▶ _Aim_
From the listing below, pull out all lines with "follow" in them.

>> START Material shown

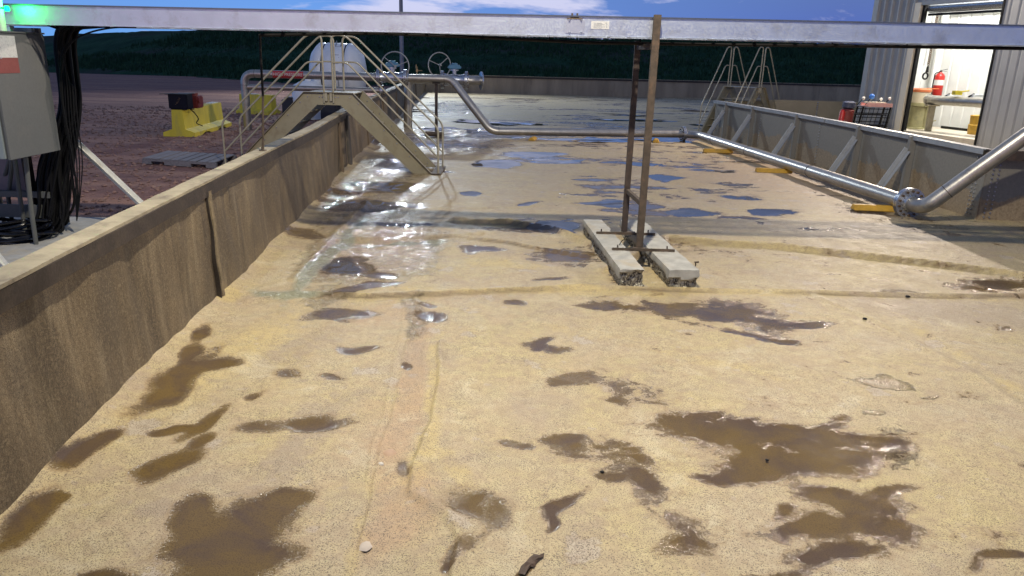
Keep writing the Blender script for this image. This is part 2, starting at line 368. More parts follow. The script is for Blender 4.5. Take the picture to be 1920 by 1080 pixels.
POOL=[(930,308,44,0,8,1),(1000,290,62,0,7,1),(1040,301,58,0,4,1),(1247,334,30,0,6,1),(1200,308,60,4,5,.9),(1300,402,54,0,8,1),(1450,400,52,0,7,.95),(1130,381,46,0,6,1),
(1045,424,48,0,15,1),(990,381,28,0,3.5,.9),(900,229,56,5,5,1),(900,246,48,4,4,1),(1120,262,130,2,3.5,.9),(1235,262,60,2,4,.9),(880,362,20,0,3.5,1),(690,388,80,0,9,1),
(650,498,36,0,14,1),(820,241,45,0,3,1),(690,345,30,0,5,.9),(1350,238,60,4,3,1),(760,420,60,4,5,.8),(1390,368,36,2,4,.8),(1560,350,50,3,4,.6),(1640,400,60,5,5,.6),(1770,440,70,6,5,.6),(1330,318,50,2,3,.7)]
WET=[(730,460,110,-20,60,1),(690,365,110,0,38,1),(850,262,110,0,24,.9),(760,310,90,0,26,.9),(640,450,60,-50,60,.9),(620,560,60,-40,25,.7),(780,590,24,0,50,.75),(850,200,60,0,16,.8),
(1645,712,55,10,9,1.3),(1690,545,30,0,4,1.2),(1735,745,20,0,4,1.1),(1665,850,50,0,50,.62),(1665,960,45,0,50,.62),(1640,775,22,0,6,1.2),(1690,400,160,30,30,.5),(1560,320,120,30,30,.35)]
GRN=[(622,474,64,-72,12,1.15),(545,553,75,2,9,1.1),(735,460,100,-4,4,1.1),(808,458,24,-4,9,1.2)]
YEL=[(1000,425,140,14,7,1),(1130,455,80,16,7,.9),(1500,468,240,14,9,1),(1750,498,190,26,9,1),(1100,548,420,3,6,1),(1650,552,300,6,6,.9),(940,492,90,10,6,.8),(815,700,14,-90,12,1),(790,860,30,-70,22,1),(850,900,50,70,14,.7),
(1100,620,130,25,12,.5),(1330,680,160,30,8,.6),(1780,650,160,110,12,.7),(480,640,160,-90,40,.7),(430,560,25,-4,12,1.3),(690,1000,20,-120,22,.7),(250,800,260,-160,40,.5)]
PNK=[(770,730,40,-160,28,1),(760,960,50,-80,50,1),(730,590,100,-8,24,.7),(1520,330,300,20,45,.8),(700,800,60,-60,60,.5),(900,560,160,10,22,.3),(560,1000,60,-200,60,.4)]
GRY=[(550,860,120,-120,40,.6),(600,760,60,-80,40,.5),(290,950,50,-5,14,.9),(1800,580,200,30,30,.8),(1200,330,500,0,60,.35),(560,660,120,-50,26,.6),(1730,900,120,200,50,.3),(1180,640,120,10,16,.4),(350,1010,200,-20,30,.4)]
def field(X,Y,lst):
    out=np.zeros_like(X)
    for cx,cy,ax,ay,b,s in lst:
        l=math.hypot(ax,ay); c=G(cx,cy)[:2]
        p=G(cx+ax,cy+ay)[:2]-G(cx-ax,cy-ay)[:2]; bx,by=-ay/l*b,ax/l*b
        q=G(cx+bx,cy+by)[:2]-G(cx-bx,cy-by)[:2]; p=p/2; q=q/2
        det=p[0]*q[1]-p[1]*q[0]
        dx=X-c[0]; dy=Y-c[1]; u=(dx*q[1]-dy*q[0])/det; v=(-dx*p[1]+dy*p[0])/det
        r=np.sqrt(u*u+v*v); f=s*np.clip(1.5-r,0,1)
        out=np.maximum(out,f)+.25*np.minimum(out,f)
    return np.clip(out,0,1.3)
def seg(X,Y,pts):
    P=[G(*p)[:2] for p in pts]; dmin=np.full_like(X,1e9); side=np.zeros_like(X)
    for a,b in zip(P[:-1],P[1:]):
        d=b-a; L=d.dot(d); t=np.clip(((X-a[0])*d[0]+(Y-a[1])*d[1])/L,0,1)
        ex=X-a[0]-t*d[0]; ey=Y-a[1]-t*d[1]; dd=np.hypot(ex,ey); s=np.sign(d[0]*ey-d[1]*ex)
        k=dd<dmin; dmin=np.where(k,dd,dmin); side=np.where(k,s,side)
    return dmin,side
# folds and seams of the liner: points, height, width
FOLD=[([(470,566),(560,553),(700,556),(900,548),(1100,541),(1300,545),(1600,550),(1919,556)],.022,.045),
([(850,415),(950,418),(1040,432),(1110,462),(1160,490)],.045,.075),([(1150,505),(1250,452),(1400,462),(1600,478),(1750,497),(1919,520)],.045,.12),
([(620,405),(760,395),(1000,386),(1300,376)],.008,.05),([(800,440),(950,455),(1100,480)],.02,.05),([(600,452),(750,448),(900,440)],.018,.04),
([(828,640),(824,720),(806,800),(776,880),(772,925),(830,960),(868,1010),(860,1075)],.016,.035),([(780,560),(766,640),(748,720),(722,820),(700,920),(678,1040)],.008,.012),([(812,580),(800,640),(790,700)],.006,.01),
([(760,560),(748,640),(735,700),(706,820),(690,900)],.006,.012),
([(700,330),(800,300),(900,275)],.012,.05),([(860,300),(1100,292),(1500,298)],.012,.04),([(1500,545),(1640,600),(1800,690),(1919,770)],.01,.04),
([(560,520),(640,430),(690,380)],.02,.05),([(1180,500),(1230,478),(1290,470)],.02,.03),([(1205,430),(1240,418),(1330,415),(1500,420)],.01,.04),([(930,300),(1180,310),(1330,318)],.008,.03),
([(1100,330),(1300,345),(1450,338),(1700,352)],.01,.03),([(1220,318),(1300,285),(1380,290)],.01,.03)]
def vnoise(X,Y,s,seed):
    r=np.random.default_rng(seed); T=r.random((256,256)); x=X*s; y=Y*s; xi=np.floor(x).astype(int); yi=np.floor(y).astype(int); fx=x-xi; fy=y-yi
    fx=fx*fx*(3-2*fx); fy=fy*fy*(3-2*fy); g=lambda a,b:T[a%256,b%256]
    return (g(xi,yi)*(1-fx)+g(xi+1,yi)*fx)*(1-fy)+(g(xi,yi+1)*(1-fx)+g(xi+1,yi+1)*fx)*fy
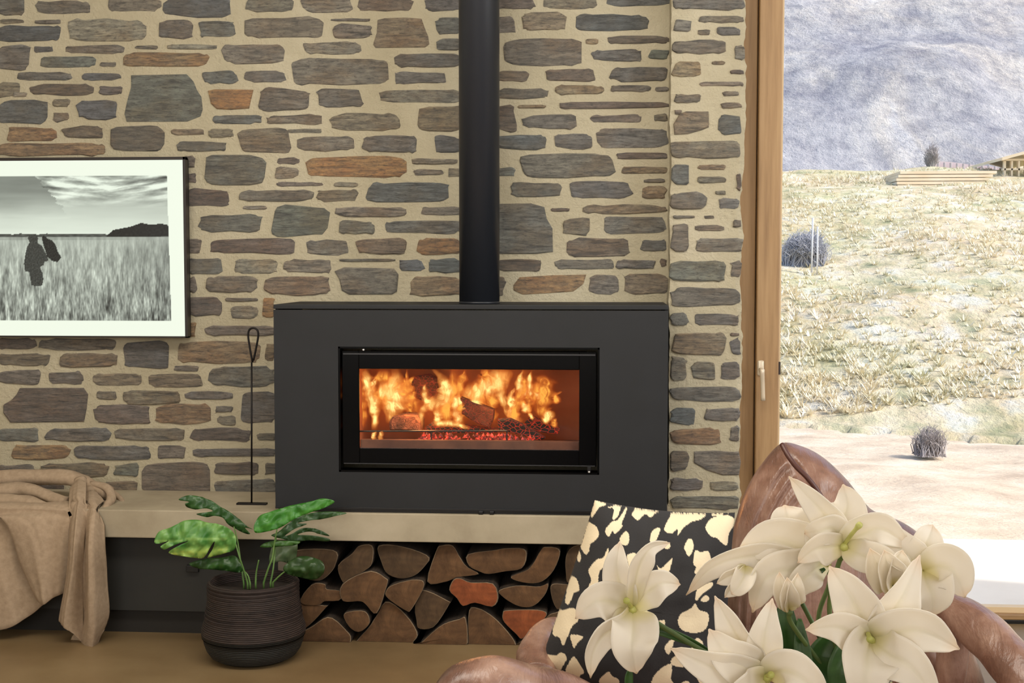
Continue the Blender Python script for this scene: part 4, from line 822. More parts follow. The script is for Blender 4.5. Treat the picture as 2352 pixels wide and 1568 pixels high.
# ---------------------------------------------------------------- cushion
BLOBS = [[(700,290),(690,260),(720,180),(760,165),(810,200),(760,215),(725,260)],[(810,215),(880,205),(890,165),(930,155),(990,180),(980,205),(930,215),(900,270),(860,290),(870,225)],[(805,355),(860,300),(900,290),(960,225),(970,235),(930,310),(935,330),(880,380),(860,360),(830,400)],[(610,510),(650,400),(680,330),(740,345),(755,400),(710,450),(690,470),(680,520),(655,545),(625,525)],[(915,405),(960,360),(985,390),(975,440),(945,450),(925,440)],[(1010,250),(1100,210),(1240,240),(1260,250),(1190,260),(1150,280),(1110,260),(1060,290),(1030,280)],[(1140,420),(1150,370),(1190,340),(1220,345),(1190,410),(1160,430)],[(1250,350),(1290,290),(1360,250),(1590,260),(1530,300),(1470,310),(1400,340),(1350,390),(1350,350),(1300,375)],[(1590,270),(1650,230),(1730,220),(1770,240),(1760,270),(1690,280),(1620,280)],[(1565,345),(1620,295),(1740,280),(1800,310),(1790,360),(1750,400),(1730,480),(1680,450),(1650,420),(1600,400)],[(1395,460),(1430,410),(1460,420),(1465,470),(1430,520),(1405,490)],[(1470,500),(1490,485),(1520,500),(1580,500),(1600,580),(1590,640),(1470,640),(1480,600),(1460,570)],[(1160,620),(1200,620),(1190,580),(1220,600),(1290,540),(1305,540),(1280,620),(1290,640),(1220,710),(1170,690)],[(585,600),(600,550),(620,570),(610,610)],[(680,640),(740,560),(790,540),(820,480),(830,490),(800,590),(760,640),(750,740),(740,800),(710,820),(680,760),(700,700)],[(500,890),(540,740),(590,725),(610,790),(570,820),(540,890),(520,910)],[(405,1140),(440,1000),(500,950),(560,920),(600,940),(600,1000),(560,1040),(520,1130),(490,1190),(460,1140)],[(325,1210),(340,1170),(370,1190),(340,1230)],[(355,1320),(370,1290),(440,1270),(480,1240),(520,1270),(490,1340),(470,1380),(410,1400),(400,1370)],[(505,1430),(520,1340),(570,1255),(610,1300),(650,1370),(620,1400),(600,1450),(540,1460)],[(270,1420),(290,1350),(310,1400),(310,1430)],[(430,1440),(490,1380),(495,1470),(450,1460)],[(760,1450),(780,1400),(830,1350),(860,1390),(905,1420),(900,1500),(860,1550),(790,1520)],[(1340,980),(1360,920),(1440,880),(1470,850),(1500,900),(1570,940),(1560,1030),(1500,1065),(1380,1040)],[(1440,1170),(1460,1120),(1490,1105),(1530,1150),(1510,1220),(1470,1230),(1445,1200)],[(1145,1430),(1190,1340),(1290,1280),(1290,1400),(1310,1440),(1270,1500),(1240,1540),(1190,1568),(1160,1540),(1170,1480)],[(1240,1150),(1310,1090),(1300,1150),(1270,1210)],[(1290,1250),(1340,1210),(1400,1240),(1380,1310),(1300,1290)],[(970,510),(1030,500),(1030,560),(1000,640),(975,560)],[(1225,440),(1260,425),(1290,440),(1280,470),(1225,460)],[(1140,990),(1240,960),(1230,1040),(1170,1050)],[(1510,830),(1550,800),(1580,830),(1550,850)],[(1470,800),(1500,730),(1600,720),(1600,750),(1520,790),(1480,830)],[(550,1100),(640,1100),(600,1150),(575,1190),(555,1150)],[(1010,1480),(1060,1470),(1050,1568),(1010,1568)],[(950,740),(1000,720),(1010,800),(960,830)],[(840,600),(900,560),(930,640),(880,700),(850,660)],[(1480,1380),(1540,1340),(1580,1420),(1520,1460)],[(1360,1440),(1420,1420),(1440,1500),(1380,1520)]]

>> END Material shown

▶ _Written answer_
Keep writing the Blender script for this image. This is part 2, starting at line 368. More parts follow. The script is for Blender 4.5. Take the picture to be 1920 by 1080 pixels.
Continue the Blender Python script for this scene: part 4, from line 822. More parts follow. The script is for Blender 4.5. Treat the picture as 2352 pixels wide and 1568 pixels high.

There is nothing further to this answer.